Monroe wrestler Josh Heinzer, Everett soccer player Valerie Stahl, Snohomish swimmer Garren Riechel, Jackson swimmer Amber McDermott, Monroe javelin thrower Kelsey Brennan, Everett hurdler J Hopkins and Kamiak golfer Reid Martin might also have a hard time looking back on the past year with disappointment.
They were all among many local athletes who won state titles in 2008, a year that had plenty of heartache in the Puget Sound but also saw countless good news in the sports world.
The University of Washington not only won a national title in women's cross country but also had a Cy Young winner (the San Francisco Giants' Tim Lincecum), an Olympic gold medalist (soccer player Hope Solo) and one of the NBA's budding young superstars (the Portland Trail Blazers' Brandon Roy).

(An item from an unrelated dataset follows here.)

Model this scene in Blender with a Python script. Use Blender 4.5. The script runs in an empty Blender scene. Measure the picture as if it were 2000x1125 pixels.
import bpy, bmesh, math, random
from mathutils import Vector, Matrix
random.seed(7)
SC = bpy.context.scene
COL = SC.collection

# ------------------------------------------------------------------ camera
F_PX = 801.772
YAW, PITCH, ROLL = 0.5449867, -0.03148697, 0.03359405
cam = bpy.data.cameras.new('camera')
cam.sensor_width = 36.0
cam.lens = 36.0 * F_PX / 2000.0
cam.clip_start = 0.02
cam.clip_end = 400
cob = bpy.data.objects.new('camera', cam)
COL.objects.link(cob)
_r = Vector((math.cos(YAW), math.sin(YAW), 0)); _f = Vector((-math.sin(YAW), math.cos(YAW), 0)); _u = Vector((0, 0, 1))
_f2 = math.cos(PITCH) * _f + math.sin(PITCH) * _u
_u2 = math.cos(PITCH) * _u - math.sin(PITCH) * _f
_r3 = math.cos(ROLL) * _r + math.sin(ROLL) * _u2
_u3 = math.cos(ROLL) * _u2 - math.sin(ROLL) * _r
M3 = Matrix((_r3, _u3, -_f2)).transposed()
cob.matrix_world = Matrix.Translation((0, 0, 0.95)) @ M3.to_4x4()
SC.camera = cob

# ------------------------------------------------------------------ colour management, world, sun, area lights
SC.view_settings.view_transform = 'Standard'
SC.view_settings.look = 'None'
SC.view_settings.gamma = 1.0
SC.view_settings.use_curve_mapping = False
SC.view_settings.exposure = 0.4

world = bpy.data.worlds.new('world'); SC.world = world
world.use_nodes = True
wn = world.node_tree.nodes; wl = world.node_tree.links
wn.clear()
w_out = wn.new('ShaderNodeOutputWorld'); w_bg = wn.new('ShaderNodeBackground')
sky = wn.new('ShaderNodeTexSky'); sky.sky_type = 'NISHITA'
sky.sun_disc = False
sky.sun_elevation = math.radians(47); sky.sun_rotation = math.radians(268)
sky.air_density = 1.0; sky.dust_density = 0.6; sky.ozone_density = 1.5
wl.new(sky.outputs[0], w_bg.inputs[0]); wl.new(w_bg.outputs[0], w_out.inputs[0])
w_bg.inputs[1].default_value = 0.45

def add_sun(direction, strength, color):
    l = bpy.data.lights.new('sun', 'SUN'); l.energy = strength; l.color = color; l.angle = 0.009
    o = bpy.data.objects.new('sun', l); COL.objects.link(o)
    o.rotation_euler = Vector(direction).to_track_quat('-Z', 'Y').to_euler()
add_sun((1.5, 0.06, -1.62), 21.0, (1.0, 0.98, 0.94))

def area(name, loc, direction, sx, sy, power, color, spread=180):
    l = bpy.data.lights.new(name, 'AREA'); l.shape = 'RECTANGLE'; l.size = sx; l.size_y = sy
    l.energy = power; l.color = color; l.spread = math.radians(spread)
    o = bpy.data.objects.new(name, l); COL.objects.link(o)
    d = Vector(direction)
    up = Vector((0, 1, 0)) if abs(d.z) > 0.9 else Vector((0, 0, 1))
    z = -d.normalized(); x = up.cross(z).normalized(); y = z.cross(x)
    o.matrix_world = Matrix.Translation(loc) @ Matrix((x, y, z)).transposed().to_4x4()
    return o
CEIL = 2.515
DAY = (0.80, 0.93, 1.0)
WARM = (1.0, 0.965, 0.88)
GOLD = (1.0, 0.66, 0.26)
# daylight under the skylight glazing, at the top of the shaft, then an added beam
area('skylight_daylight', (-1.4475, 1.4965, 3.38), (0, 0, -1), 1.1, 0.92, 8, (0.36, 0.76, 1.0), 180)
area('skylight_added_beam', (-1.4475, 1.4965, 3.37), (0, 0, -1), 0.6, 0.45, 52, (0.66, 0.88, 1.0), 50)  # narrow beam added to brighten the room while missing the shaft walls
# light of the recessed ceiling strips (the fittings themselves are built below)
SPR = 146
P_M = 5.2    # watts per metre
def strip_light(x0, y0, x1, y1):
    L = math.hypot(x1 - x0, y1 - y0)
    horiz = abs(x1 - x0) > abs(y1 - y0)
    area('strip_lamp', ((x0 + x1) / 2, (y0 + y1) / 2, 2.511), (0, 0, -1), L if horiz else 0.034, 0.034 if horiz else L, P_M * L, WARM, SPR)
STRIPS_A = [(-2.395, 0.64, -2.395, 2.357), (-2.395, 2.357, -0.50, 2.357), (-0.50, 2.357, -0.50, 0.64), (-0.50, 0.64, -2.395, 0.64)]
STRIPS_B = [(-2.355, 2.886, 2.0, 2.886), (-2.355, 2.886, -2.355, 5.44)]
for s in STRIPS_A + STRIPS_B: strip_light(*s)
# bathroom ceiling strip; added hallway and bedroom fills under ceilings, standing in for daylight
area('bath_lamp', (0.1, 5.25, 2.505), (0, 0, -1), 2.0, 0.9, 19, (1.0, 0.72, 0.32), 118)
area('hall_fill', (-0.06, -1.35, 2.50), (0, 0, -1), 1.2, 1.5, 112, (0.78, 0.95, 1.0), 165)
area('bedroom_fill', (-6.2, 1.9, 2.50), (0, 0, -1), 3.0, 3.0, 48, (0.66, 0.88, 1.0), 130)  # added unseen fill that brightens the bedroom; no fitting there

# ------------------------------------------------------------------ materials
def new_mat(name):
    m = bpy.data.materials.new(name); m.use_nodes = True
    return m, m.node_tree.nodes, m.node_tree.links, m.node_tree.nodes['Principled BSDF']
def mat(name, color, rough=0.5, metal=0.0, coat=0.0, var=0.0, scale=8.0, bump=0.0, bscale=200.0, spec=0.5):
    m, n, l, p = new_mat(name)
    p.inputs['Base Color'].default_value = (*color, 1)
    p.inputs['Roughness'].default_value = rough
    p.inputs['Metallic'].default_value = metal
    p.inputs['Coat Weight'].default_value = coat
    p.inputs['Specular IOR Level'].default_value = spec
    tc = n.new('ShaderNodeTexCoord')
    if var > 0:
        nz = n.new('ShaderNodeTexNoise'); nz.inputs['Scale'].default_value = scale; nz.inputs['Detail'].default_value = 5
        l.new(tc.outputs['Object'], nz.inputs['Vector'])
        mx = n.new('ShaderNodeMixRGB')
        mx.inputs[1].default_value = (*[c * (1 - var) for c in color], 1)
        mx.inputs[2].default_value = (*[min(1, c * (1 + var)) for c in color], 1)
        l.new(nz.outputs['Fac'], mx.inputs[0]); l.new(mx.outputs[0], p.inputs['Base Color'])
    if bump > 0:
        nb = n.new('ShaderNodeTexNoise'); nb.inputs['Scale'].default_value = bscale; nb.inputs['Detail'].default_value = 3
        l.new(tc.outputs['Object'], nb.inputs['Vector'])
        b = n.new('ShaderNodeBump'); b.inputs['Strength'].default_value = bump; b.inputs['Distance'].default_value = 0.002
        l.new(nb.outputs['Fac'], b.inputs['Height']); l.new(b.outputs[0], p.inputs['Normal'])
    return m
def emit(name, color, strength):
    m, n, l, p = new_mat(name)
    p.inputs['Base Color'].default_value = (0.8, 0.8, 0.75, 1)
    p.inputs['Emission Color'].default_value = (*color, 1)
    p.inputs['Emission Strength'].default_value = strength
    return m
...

UW basketball player Jon Brockman, a Snohomish High School product, led the Pac-10 in rebounding and entered the current season as a candidate for national player of the year.
Seattle Pacific won a national title in women's soccer, the Washington State University men's basketball team went to the Sweet 16, and Central Washington University had one of Division II's top football programs and its best players (quarterback Mike Reilly, a runner-up for the Harlon Hill trophy).
But perhaps the most heart-warming sports stories of 2008 were the ones that involved athletes who didn't necessarily win championships.
There was the April afternoon when a pair of Central Washington University softball players named Liz Wallace and Mallory Holtman carried an opponent around the bases after Western Oregon's Sara Tucholsky tore a knee ligament after hitting a home run.
There was the emotional goodbye of longtime Seattle Seahawks coach Mike Holmgren a couple weeks ago and the inspirational comeback of UW football player Juan Garcia from a serious foot injury.
And then there was Lyndy Davis.
The Monroe High sophomore was one of only a few Snohomish County natives to have her name in Sports Illustrated in 2008, joining the likes of people like Brockman, Cleveland Indians star Grady Sizemore (Cascade High) and Oakland Raiders coach Tom Cable (Snohomish High).
Davis was in SI not because of what she accomplished but because of what she didn't.
Davis finished ninth in the 3,200-meter run at the 4A state track meet last spring, but she received an eighth-place medal after winner Nicole Cochran of Bellarmine was disqualified for running out of her lane.
According to the SI story, videotapes showed that the violation was actually made by another Bellarmine runner, not by Cochran, and yet the disqualification stood as the runners took the medal stand.
The second-place finisher, Shadle Park's Andrea Nelson, gave her state champion medal to Cochran in a form of protest. Each of the other seven placers passed her medal forward. That left Monroe's Davis as the only runner without a medal.
But Cochran repaid the favor, giving Davis her fourth-place medal from the 1,600-meter run.
"It is a neat story," said Monroe track coach Dave Brekke earlier this week. "Stuff like that doesn't happen very often."
See, not all sports news was bad in 2008.